Tuesday, August 02, 2022

Book Review: The Magicians of Mazda

 


Just my luck that I had to review this book right after reading about the mysterious deaths of India's nuclear scientists. 

For starters, this is not an easy book to read. If you are sensitive (like I am), you will have to put the book down multiple times to stop reading about the atrocities faced by the Zoroastrian people. While I studied at Parsi High School and lived close to the Parsi Compound, had excellent Parsi teachers, and we knew a little bit about their having fled Iran because of religious persecution, the extent of that persecution was not known to us at all. 

We always knew the Parsis to be a lovely, jovial, happy people, welcoming in their homes but not in their fire temples or their religion. That their history is streaked in red, we had no idea. 

This book is a mini encyclopedia of  2 separate topics, but one is more important than the other - Parsi history (and I mean, H-I-S-T-O-R-Y going as far back as the origin of the religion, and even before that), and the modern geopolitical situation in India-Pak-Afghan-Iran lands. 

The 2 stories come together rather effortlessly, and end with a rather shocking hypothesis, which slowly becomes more and more credible. (Won't spoil it for you) 

If you are looking for a book that is a mental gym, intellectually engaging and challenging, opening the mind to something totally unprecedented with a rather loud "Pop" sound, this book is totally for you. 
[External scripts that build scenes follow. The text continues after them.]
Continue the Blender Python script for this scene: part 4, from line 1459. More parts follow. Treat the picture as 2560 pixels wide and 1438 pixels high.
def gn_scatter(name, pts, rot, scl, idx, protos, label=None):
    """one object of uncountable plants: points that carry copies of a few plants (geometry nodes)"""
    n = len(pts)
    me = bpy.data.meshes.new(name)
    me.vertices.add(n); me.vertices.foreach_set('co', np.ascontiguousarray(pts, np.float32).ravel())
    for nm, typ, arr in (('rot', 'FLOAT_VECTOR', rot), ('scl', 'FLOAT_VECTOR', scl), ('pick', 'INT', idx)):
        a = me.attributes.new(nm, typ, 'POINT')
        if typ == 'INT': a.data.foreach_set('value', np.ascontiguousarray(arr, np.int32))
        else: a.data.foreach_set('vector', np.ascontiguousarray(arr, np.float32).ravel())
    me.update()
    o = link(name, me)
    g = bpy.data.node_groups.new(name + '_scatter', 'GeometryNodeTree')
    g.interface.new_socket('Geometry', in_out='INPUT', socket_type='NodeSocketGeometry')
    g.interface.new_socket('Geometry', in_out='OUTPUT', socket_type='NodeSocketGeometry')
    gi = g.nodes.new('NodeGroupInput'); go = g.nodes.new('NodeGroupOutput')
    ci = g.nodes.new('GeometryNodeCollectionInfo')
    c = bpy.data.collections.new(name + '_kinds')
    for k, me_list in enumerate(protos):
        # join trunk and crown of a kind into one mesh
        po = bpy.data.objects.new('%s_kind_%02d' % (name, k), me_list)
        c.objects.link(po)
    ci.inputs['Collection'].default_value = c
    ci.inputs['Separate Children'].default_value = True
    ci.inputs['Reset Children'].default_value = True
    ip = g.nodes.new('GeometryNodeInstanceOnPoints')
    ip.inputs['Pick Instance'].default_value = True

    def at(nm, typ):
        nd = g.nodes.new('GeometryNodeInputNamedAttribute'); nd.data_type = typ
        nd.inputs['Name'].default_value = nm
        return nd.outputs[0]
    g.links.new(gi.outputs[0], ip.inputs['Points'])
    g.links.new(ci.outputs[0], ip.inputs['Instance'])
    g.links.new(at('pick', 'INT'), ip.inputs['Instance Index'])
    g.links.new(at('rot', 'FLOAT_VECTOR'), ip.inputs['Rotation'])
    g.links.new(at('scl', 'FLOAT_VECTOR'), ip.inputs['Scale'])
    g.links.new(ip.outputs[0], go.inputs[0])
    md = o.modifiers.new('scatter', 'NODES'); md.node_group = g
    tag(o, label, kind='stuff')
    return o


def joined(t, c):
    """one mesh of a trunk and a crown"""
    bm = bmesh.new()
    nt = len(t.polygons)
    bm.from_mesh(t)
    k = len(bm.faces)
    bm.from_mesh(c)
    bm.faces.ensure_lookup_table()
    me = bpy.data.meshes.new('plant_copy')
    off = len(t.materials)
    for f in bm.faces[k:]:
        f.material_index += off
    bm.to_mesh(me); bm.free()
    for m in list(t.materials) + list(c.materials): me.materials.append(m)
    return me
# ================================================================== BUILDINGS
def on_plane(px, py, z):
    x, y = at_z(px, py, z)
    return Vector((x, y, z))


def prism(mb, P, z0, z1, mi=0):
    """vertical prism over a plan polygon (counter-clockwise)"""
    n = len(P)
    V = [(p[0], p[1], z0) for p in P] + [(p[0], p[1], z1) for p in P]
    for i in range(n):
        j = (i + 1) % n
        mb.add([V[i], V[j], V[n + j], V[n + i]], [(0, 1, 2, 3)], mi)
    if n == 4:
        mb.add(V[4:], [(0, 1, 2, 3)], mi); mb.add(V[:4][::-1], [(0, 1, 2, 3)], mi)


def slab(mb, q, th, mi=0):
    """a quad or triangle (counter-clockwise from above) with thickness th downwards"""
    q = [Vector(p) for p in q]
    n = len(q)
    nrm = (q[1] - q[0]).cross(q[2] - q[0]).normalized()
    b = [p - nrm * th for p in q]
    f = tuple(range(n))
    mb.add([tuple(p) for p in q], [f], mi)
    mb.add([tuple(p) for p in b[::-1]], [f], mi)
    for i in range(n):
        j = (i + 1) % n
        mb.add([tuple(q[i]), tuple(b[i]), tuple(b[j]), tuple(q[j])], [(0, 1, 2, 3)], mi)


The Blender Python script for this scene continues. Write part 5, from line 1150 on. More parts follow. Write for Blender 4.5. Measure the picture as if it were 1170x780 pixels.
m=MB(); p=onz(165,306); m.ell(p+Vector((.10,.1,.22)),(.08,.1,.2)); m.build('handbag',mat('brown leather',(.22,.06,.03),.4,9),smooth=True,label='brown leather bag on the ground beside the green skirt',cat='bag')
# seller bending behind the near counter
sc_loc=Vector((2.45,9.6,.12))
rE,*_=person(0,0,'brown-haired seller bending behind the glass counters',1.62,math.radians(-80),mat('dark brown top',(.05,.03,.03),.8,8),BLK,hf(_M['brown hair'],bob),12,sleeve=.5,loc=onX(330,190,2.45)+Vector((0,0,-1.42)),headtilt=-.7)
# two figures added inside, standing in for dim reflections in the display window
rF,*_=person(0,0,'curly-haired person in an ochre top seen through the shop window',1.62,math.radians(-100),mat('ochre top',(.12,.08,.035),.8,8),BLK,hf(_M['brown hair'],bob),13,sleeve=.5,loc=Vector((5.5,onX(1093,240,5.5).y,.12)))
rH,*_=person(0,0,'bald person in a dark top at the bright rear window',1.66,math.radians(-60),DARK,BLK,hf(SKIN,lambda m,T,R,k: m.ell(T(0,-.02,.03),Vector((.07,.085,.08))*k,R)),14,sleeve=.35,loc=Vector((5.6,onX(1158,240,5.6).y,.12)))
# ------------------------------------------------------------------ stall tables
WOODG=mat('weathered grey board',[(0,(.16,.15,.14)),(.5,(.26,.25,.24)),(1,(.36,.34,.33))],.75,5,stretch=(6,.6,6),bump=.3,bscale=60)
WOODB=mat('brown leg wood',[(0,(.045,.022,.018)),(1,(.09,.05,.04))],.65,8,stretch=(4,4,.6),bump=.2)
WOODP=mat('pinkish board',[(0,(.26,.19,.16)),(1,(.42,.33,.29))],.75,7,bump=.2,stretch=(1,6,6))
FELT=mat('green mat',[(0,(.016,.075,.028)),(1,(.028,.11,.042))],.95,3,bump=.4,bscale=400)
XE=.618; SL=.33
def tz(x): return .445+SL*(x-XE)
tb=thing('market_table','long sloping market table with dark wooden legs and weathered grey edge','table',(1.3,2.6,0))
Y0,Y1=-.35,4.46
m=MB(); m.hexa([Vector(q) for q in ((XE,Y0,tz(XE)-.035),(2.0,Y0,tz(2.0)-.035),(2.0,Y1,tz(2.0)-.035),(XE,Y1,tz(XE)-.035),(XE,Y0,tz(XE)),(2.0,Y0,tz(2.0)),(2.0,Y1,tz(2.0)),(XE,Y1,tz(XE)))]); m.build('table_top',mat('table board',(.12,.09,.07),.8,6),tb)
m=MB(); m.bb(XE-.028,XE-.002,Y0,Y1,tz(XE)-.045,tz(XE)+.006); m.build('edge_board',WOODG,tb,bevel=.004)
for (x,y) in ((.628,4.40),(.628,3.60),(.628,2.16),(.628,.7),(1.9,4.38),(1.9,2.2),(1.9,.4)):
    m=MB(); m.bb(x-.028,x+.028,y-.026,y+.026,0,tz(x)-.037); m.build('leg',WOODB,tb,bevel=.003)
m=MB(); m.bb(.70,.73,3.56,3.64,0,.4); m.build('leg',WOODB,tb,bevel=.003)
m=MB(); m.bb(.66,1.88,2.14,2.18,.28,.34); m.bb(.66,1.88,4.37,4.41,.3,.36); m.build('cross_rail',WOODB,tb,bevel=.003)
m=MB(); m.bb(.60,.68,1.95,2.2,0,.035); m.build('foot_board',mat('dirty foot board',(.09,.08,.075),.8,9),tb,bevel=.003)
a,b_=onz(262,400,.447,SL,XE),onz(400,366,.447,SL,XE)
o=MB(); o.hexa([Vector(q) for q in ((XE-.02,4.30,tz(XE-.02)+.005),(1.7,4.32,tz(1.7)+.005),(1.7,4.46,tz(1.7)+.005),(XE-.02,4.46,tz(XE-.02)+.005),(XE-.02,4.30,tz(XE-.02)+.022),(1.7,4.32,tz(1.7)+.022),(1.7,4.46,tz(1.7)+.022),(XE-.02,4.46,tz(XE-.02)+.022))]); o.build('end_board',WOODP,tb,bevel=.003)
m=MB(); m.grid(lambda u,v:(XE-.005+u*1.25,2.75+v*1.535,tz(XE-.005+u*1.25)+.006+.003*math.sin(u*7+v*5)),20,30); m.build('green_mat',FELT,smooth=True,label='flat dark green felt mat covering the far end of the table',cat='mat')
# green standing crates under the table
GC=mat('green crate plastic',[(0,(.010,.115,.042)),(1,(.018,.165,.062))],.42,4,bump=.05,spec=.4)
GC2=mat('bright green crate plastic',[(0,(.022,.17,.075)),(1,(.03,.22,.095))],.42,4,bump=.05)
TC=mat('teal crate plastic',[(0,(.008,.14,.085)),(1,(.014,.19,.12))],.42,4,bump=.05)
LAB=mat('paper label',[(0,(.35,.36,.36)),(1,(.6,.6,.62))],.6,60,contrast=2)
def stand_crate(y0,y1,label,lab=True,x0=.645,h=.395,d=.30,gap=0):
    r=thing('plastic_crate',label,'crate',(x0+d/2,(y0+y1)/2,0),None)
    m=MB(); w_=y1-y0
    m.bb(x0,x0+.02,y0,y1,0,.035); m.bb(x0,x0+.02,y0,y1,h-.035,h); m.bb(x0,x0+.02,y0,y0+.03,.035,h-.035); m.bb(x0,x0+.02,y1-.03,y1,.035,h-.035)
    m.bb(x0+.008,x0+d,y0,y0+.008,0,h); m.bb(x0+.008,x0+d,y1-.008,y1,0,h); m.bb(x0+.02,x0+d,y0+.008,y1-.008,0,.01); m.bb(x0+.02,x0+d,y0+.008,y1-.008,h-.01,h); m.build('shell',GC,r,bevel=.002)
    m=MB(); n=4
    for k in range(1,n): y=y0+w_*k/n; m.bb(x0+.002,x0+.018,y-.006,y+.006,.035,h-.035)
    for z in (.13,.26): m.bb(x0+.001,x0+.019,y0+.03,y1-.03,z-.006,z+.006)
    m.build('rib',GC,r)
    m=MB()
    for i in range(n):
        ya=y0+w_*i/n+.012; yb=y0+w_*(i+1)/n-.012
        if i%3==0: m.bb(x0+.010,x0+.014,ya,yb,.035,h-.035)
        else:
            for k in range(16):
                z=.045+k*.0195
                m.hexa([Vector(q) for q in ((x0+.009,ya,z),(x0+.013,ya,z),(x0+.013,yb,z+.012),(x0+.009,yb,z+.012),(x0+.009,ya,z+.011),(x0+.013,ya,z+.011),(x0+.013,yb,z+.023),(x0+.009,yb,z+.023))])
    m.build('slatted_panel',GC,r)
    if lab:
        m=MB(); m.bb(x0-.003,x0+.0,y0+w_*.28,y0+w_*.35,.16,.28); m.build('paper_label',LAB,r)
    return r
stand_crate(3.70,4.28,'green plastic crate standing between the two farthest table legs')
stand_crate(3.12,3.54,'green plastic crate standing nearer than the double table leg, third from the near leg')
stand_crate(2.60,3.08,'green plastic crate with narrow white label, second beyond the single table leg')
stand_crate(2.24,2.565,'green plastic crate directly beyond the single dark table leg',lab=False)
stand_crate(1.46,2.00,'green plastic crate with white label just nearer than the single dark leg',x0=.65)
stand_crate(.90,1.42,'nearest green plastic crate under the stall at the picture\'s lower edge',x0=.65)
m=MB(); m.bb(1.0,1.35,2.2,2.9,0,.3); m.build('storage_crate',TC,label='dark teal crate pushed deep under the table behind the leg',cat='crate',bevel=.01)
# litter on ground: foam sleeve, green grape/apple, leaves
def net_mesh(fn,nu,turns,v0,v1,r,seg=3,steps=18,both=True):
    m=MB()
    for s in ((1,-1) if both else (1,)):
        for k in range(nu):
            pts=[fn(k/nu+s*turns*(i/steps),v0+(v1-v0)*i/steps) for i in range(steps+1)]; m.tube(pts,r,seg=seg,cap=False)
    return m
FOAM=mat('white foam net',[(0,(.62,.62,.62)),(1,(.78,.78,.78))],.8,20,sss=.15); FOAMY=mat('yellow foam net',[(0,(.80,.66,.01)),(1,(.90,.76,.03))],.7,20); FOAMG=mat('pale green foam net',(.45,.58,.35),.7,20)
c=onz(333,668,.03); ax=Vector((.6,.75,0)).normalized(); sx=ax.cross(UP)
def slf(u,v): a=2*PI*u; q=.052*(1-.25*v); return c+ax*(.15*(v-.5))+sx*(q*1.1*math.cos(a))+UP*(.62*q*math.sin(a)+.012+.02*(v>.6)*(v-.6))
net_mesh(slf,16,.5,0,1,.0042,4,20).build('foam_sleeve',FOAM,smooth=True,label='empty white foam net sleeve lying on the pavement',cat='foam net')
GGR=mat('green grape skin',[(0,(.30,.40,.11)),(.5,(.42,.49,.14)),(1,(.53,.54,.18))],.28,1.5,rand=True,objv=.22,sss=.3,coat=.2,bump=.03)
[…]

If history is not your thing, please avoid. This is really a mini-encyclopedia that covers such interesting ground. 


2 comments:

Debra She Who Seeks said...

I owned a Mazda car once, but clearly there's more to that word than I knew. Perhaps I should read this book!

How do we know said...

Hey Debra.. just checked.. that Mazda is Japanese.. Ahura Mazda is a Zoroastrian term.
And thanks to you, I learnt something today!